YOUR OBJECTIVE =
Scan the data beneath this task and copy each line that includes "scene".

GIVEN INFORMATION =
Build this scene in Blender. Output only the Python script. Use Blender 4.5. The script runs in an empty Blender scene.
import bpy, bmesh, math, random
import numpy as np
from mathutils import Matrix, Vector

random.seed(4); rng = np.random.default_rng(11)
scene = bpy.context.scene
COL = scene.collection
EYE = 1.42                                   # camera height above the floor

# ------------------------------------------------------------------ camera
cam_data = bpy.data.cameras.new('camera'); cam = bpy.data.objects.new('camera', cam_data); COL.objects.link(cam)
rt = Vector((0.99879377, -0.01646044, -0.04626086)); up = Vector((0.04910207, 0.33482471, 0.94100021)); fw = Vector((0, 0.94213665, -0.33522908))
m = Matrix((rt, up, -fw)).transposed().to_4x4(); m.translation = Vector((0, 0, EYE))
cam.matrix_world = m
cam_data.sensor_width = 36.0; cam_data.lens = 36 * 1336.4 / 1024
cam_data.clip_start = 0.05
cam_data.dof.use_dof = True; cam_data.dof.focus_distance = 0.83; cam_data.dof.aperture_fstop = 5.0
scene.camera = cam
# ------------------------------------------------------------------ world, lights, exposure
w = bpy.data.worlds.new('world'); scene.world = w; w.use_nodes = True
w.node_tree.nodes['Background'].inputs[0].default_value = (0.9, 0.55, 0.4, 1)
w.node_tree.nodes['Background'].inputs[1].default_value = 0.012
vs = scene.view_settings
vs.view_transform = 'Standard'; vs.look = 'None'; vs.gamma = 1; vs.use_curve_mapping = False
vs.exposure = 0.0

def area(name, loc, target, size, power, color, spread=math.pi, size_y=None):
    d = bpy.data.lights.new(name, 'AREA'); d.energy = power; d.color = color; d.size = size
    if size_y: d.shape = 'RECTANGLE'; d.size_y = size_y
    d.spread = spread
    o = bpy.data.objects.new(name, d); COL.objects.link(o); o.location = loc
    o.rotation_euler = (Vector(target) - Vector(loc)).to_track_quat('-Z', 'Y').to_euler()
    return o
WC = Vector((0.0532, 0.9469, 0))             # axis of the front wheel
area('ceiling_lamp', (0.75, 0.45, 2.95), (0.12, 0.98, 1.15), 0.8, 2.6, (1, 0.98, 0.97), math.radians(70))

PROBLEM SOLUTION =
Build this scene in Blender. Output only the Python script. Use Blender 4.5. The script runs in an empty Blender scene.
scene = bpy.context.scene
COL = scene.collection
scene.camera = cam
w = bpy.data.worlds.new('world'); scene.world = w; w.use_nodes = True
vs = scene.view_settings